In the projections, which stretched from 2015 to 2020, the staff did not expect inflation to ever reach the Fed’s 2.0 percent target. By the fourth quarter of 2020, they saw the PCE (personal consumption expenditure) inflation index rising 1.94 percent from a year earlier.
And the prospects for growth are also quite bleak:
The Fed’s staff also took a dimmer view of long-run economic growth, expecting gross domestic product to expand 1.74 percent in the year through the fourth quarter of 2020. The views of Fed policymakers for long-term growth range from 1.8 percent to 2.5 percent.
The Fed goes to great lengths to manage the release of sensitive information. Policymakers and staff avoid making public comments just ahead of policy meetings, and the Fed makes journalists turn in their phones before letting them into a locked room to see a policy statement and prepare news stories just before the interest rate decision is published electronically.

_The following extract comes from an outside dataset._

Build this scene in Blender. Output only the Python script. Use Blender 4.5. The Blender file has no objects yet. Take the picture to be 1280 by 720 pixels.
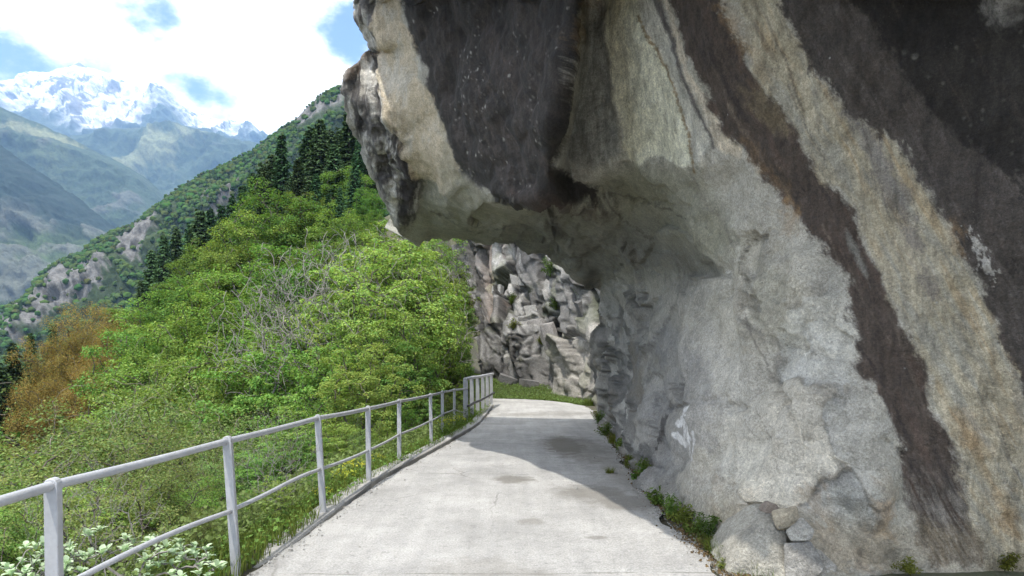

It’s not clear why the Fed is planning to raise rates this year. Are they still committed to a 2 percent inflation target? If the U.S. avoids recession, then inflation would have undershot 2 percent during almost the entire 2009-20 expansion. But why? And if we have a recession between now and 2020, how will the Fed avoid the mistakes of the last recession? Recall that in 2009 the U.S. experienced deflation during a period of high unemployment, a clear violation of the Fed’s dual mandate.
Congress is now trying to get the Fed to adopt a clearer policy rule. This leaked report makes it clear why more transparency is needed. I’ve spent my entire life studying monetary economics, and especially the Fed, and yet even I would not be able to explain to an economics student what the Fed is trying to achieve with the forthcoming rate increase.
READER COMMENTS
Lorenzo from Oz
Jul 28 2015 at 3:40pm
And so we Downunder give thanks for the RBA.
http://www.rba.gov.au/inflation/inflation-target.html
John Hall
Jul 28 2015 at 4:41pm
I’m with you completely on this one.
Federico
Jul 29 2015 at 9:08am
Occam’s razor? Perhaps they won’t raise rates? Perhaps there’s a similar miscommunication as to the non-beginning of the tapering (i.e., when they didn’t taper, even though everybody thought they would)?
MikeDC
Jul 29 2015 at 2:34pm
Last weekend my extended family here in Belgium asked me if the Fed was really going to raise rates and to explain why, and I had nothing.
I think it boils down to feeling like they “should”. But every time they get together and really look at the economy, they realize it’d be stupid. So they say “next time we’ll raise rates” and build a bit more pressure on themselves to do it.
It’s a completely irrational model of behavior, but I can’t find a rational one that fits better.
Scott Sumner
Jul 29 2015 at 7:08pm
Lorenzo, I agree.
Federico, That would make me question their communication skills.
Mike, I often feel the same way.
Charlie
Jul 30 2015 at 4:52pm
“The forecasts do not represent the views of the central bankers who set interest rate policy. Those policymakers, many based outside of Washington in regional Fed branches, create their own forecasts, the most recent of which were released on June 17.”
I think a more accurate description is that Fed Board staffers think the FOMC will fail.